─── Provided data ───

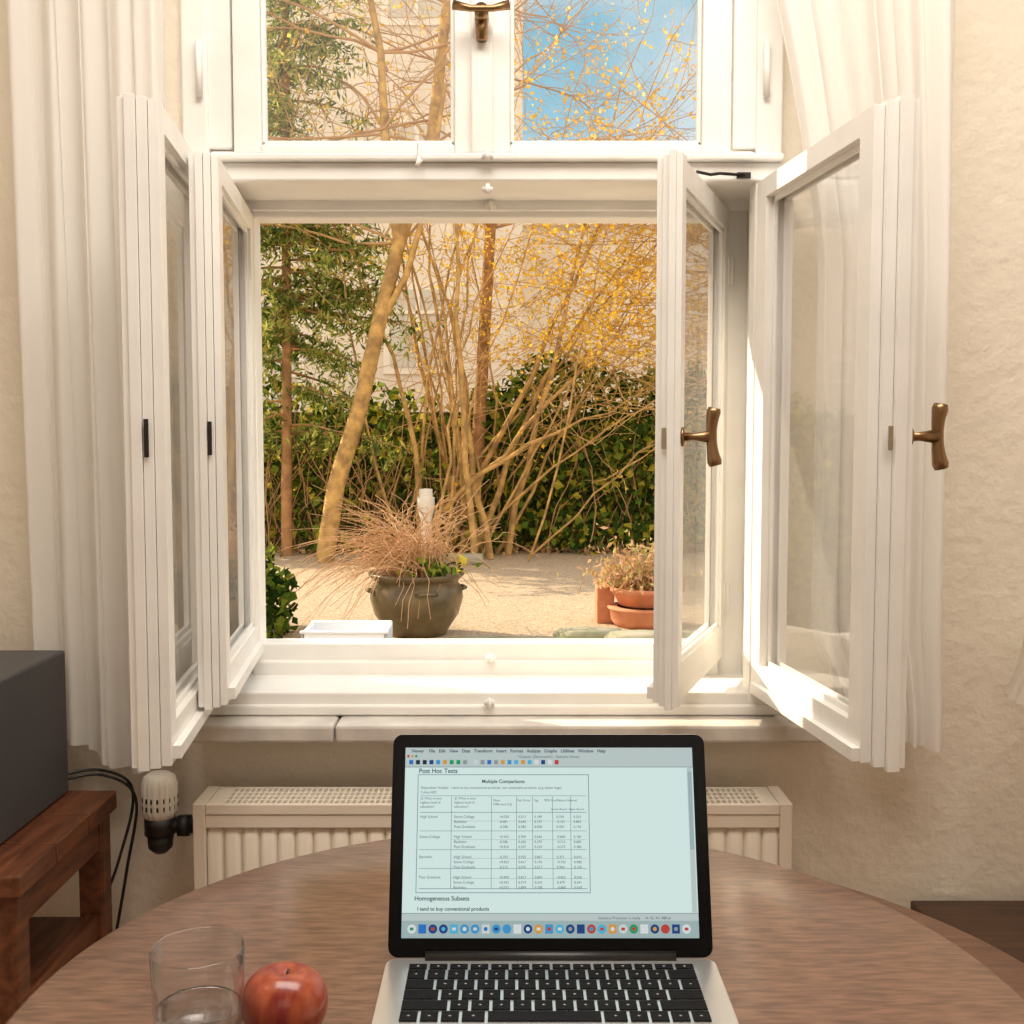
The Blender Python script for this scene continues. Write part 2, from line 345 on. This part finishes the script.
def text(s,u,v,size,name,al='LEFT',sp=1.0,bold=False):
    c=bpy.data.curves.new(name,'FONT');c.body=s;c.size=size;c.align_x=al;c.space_line=sp;c.materials.append(E_txt)
    if bold:c.offset=.0001
    o=bpy.data.objects.new(name,c);sc.collection.objects.link(o);o.parent=lid;o.location=(SX(u),SY(v),.0008)
text('Post Hoc Tests',422,781.5,.0062,'heading_a',bold=True)
text('Multiple Comparisons',507,792,.0048,'heading_b','CENTER',bold=True)
text('Homogeneous Subsets',420,911,.0058,'heading_c',bold=True)
text('I tend to buy conventional products',423,921,.0048,'heading_d',bold=True)
text('Dependent Variable:  I tend to buy conventional products, non sustainable products. (e.g. plastic bags)\nTukey HSD',424,798,.0034,'caption',sp=1.3)
text('(I) What is your\nhighest level of\neducation?',424,809,.0033,'col_i',sp=1.2)
text('(J) What is your\nhighest level of\neducation?',458,809,.0033,'col_j',sp=1.2)
text('Mean\nDifference (I-J)',497,811,.0031,'col_m',sp=1.2);text('Std. Error    Sig.      95% Confidence Interval',521,811,.0033,'col_n');text('Lower Bound  Upper Bound',555,820,.0028,'col_o')
text('Some College\nBachelor\nPost Graduate\n\nHigh School\nBachelor\nPost Graduate\n\nHigh School\nSome College\nPost Graduate\n\nHigh School\nSome College\nBachelor',458,828,.0036,'rows_j',sp=1.32)
text('High School\n\n\n\nSome College\n\n\n\nBachelor\n\n\n\nPost Graduate',424,828,.0036,'rows_i',sp=1.32)
for k,u in enumerate((503,522,538,560,577)):
    text('\n'.join(('' if i%4==3 else ('%+.3f' if k==0 else '%.3f')%rr.uniform(-.9 if k in(0,3) else 0,.99)) for i in range(15)),u,828,.0034,'num_%d'%k,sp=1.4)
text('Viewer    File   Edit   View   Data   Transform   Insert   Format   Analyze   Graphs   Utilities   Window   Help',414,760,.0044,'menu',bold=True)
text('*Output1 [Document1] - Statistics Viewer',553,765.8,.0036,'title','CENTER')
text('Statistics Processor is ready     H: 42, W: 488 pt',600,929.5,.0036,'status')
# ---------------------------------------------------------------- apple
m=MB();pf=[]
for i in range(25):
    a=math.pi*i/24;r=.0365*(math.sin(a)**.85)*(1+.06*math.cos(a));z=.033*math.cos(a)
    z-=.011*math.exp(-(r/.010)**2)*(1 if math.cos(a)>0 else -.5);pf.append((max(r,.0002),z+.033))
m.lathe(pf,0,0,40,0,None,lambda a,z:.012*math.cos(5*a)*(1 if z<.02 else .4))
m.tube([(0,0,.050),(.001,.001,.058),(.003,.002,.062)],[.0012,.001,.0014],8,1)
M_apple=mat('apple_skin',(.20,.011,.010),.3,col2=(.40,.085,.03),nscale=22,stretch=(3,3,.6),coat=.3)
m.make('apple',[M_apple,M_cab],0,None,(-.194,.897,.7405),(math.radians(-6),math.radians(5),.4))
# ---------------------------------------------------------------- tumbler
g=glassmat('tumbler_glass',.02,1.5)
tg=empty('water_glass',(-.256,.870,.7405))
m=MB();m.lathe([(0,.0),(.029,.0),(.032,.003),(.036,.05),(.0375,.097),(.0370,.0982),(.0362,.097),(.0345,.05),(.030,.010),(0,.009)],0,0,64);m.make('tumbler',[g],0,tg)
w=bpy.data.materials.new('water');w.use_nodes=True;b=w.node_tree.nodes['Principled BSDF'];b.inputs['Transmission Weight'].default_value=1;b.inputs['IOR'].default_value=1.33;b.inputs['Roughness'].default_value=0
m=MB();m.lathe([(0,.0105),(.0295,.0105),(.0340,.045),(.0343,.048),(.0335,.0475),(0,.0472)],0,0,64);m.make('water',[w],0,tg)
# ---------------------------------------------------------------- stool + speaker
st=MB();X0,X1,Y0,Y1=-1.15,-.735,1.60,2.01
for i in range(3):
    a=Y0+(Y1-Y0)*i/3
    st.box(X0,X1,a+.001,a+(Y1-Y0)/3-.001,.565,.60)
st.box(X1-.04,X1-.015,Y0+.03,Y1-.03,.505,.565);st.box(X0+.02,X1-.02,Y0+.02,Y0+.045,.505,.565);st.box(X0+.02,X1-.02,Y1-.045,Y1-.02,.505,.565)
for x in(X0+.01,X1-.055):
    for y in(Y0+.01,Y1-.055):st.box(x,x+.045,y,y+.045,0,.565)
st.box(X1-.045,X1-.02,Y0+.03,Y1-.03,.34,.385);st.box(X0+.02,X1-.02,Y0+.02,Y0+.045,.34,.385);st.box(X0+.03,X1-.03,Y0+.03,Y1-.03,.355,.372)
st.make('wooden_stool',[M_wood],.004)
m=MB();m.box(-1.10,-.818,1.70,1.995,.602,.866)
m.box(-1.085,-.840,1.69,1.70,.615,.855,1)
def dsk(cx,cz,r,y,mi):
    m.lathe([(r,0),(r*.95,.005),(r*.85,.002),(r*.3,-.004),(0,.003)],0,0,32,mi,Matrix.Translation((cx,y,cz))@Matrix.Rotation(math.pi/2,4,'X'))
dsk(-.965,.69,.07,1.689,2);dsk(-.965,.80,.03,1.689,2)
m.make('loudspeaker',[M_speaker,M_black,M_dark],.006)
m=MB()
def cable(pts,r=.003):
    out=[];P=[Vector(p) for p in pts];P=[P[0]]+P+[P[-1]]
    for i in range(1,len(P)-2):
        for k in range(8):
            t=k/8;a,b,c,d=P[i-1:i+3];out.append(.5*((2*b)+(c-a)*t+(2*a-5*b+4*c-d)*t*t+(3*b-a-3*c+d)*t**3))
    out.append(P[-2]);m.tube(out,r,6)
cable([(-.84,1.998,.63),(-.78,2.03,.632),(-.73,2.05,.605),(-.725,2.06,.55),(-.75,2.05,.45),(-.80,2.06,.3),(-.85,2.06,.004)])
cable([(-.84,1.998,.62),(-.77,2.03,.622),(-.715,2.05,.57),(-.74,2.06,.42),(-.78,2.06,.2),(-.8,2.06,.004)])
m.make('speaker_cable',[M_black])
# ---------------------------------------------------------------- right: cabinet + lamp
m=MB();m.box(.78,1.5,1.74,2.07,.05,.34);m.box(.77,1.51,1.73,2.075,.34,.362)
for x in(.80,1.16):m.box(x,x+.32,1.728,1.74,.07,.32);m.tube([(x+.16,1.728,.2),(x+.16,1.712,.2)],.01,10,1)
for x in(.8,1.44):
    for y in(1.76,2.0):m.box(x,x+.04,y,y+.04,0,.05)
m.make('low_cabinet',[M_cab,M_brass],.004)
M_shade=curtainmat('lamp_shade_cloth',(.85,.80,.72),.5,0)
m=MB();m.lathe([(0,.363),(.06,.363),(.06,.375),(.02,.39),(.012,.5),(.03,.56),(.012,.66),(.012,.8)],1.045,1.93,24,1)
m.lathe([(.150,.785),(.130,.84),(.120,.90)],1.045,1.93,96,0,None,lambda a,z:.03*math.sin(a*24))
m.make('table_lamp',[M_shade,M_brass])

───

Directions -
Transcribe the full listing above exactly, with the images removed.

Output below -
The Blender Python script for this scene continues. Write part 2, from line 345 on. This part finishes the script.
def text(s,u,v,size,name,al='LEFT',sp=1.0,bold=False):
    c=bpy.data.curves.new(name,'FONT');c.body=s;c.size=size;c.align_x=al;c.space_line=sp;c.materials.append(E_txt)
    if bold:c.offset=.0001
    o=bpy.data.objects.new(name,c);sc.collection.objects.link(o);o.parent=lid;o.location=(SX(u),SY(v),.0008)
text('Post Hoc Tests',422,781.5,.0062,'heading_a',bold=True)
text('Multiple Comparisons',507,792,.0048,'heading_b','CENTER',bold=True)
text('Homogeneous Subsets',420,911,.0058,'heading_c',bold=True)
text('I tend to buy conventional products',423,921,.0048,'heading_d',bold=True)
text('Dependent Variable:  I tend to buy conventional products, non sustainable products. (e.g. plastic bags)\nTukey HSD',424,798,.0034,'caption',sp=1.3)
text('(I) What is your\nhighest level of\neducation?',424,809,.0033,'col_i',sp=1.2)
text('(J) What is your\nhighest level of\neducation?',458,809,.0033,'col_j',sp=1.2)
text('Mean\nDifference (I-J)',497,811,.0031,'col_m',sp=1.2);text('Std. Error    Sig.      95% Confidence Interval',521,811,.0033,'col_n');text('Lower Bound  Upper Bound',555,820,.0028,'col_o')
text('Some College\nBachelor\nPost Graduate\n\nHigh School\nBachelor\nPost Graduate\n\nHigh School\nSome College\nPost Graduate\n\nHigh School\nSome College\nBachelor',458,828,.0036,'rows_j',sp=1.32)
text('High School\n\n\n\nSome College\n\n\n\nBachelor\n\n\n\nPost Graduate',424,828,.0036,'rows_i',sp=1.32)
for k,u in enumerate((503,522,538,560,577)):
    text('\n'.join(('' if i%4==3 else ('%+.3f' if k==0 else '%.3f')%rr.uniform(-.9 if k in(0,3) else 0,.99)) for i in range(15)),u,828,.0034,'num_%d'%k,sp=1.4)
text('Viewer    File   Edit   View   Data   Transform   Insert   Format   Analyze   Graphs   Utilities   Window   Help',414,760,.0044,'menu',bold=True)
text('*Output1 [Document1] - Statistics Viewer',553,765.8,.0036,'title','CENTER')
text('Statistics Processor is ready     H: 42, W: 488 pt',600,929.5,.0036,'status')
# ---------------------------------------------------------------- apple
m=MB();pf=[]
for i in range(25):
    a=math.pi*i/24;r=.0365*(math.sin(a)**.85)*(1+.06*math.cos(a));z=.033*math.cos(a)
    z-=.011*math.exp(-(r/.010)**2)*(1 if math.cos(a)>0 else -.5);pf.append((max(r,.0002),z+.033))
m.lathe(pf,0,0,40,0,None,lambda a,z:.012*math.cos(5*a)*(1 if z<.02 else .4))
m.tube([(0,0,.050),(.001,.001,.058),(.003,.002,.062)],[.0012,.001,.0014],8,1)
M_apple=mat('apple_skin',(.20,.011,.010),.3,col2=(.40,.085,.03),nscale=22,stretch=(3,3,.6),coat=.3)
m.make('apple',[M_apple,M_cab],0,None,(-.194,.897,.7405),(math.radians(-6),math.radians(5),.4))
# ---------------------------------------------------------------- tumbler
g=glassmat('tumbler_glass',.02,1.5)
tg=empty('water_glass',(-.256,.870,.7405))
m=MB();m.lathe([(0,.0),(.029,.0),(.032,.003),(.036,.05),(.0375,.097),(.0370,.0982),(.0362,.097),(.0345,.05),(.030,.010),(0,.009)],0,0,64);m.make('tumbler',[g],0,tg)
w=bpy.data.materials.new('water');w.use_nodes=True;b=w.node_tree.nodes['Principled BSDF'];b.inputs['Transmission Weight'].default_value=1;b.inputs['IOR'].default_value=1.33;b.inputs['Roughness'].default_value=0
m=MB();m.lathe([(0,.0105),(.0295,.0105),(.0340,.045),(.0343,.048),(.0335,.0475),(0,.0472)],0,0,64);m.make('water',[w],0,tg)
# ---------------------------------------------------------------- stool + speaker
st=MB();X0,X1,Y0,Y1=-1.15,-.735,1.60,2.01
for i in range(3):
    a=Y0+(Y1-Y0)*i/3
    st.box(X0,X1,a+.001,a+(Y1-Y0)/3-.001,.565,.60)
st.box(X1-.04,X1-.015,Y0+.03,Y1-.03,.505,.565);st.box(X0+.02,X1-.02,Y0+.02,Y0+.045,.505,.565);st.box(X0+.02,X1-.02,Y1-.045,Y1-.02,.505,.565)
for x in(X0+.01,X1-.055):
    for y in(Y0+.01,Y1-.055):st.box(x,x+.045,y,y+.045,0,.565)
st.box(X1-.045,X1-.02,Y0+.03,Y1-.03,.34,.385);st.box(X0+.02,X1-.02,Y0+.02,Y0+.045,.34,.385);st.box(X0+.03,X1-.03,Y0+.03,Y1-.03,.355,.372)
st.make('wooden_stool',[M_wood],.004)
m=MB();m.box(-1.10,-.818,1.70,1.995,.602,.866)
m.box(-1.085,-.840,1.69,1.70,.615,.855,1)
def dsk(cx,cz,r,y,mi):
    m.lathe([(r,0),(r*.95,.005),(r*.85,.002),(r*.3,-.004),(0,.003)],0,0,32,mi,Matrix.Translation((cx,y,cz))@Matrix.Rotation(math.pi/2,4,'X'))
dsk(-.965,.69,.07,1.689,2);dsk(-.965,.80,.03,1.689,2)
m.make('loudspeaker',[M_speaker,M_black,M_dark],.006)
m=MB()
def cable(pts,r=.003):
    out=[];P=[Vector(p) for p in pts];P=[P[0]]+P+[P[-1]]
    for i in range(1,len(P)-2):
        for k in range(8):
            t=k/8;a,b,c,d=P[i-1:i+3];out.append(.5*((2*b)+(c-a)*t+(2*a-5*b+4*c-d)*t*t+(3*b-a-3*c+d)*t**3))
    out.append(P[-2]);m.tube(out,r,6)
cable([(-.84,1.998,.63),(-.78,2.03,.632),(-.73,2.05,.605),(-.725,2.06,.55),(-.75,2.05,.45),(-.80,2.06,.3),(-.85,2.06,.004)])
cable([(-.84,1.998,.62),(-.77,2.03,.622),(-.715,2.05,.57),(-.74,2.06,.42),(-.78,2.06,.2),(-.8,2.06,.004)])
m.make('speaker_cable',[M_black])
# ---------------------------------------------------------------- right: cabinet + lamp
m=MB();m.box(.78,1.5,1.74,2.07,.05,.34);m.box(.77,1.51,1.73,2.075,.34,.362)
for x in(.80,1.16):m.box(x,x+.32,1.728,1.74,.07,.32);m.tube([(x+.16,1.728,.2),(x+.16,1.712,.2)],.01,10,1)
for x in(.8,1.44):
    for y in(1.76,2.0):m.box(x,x+.04,y,y+.04,0,.05)
m.make('low_cabinet',[M_cab,M_brass],.004)
M_shade=curtainmat('lamp_shade_cloth',(.85,.80,.72),.5,0)
m=MB();m.lathe([(0,.363),(.06,.363),(.06,.375),(.02,.39),(.012,.5),(.03,.56),(.012,.66),(.012,.8)],1.045,1.93,24,1)
m.lathe([(.150,.785),(.130,.84),(.120,.90)],1.045,1.93,96,0,None,lambda a,z:.03*math.sin(a*24))
m.make('table_lamp',[M_shade,M_brass])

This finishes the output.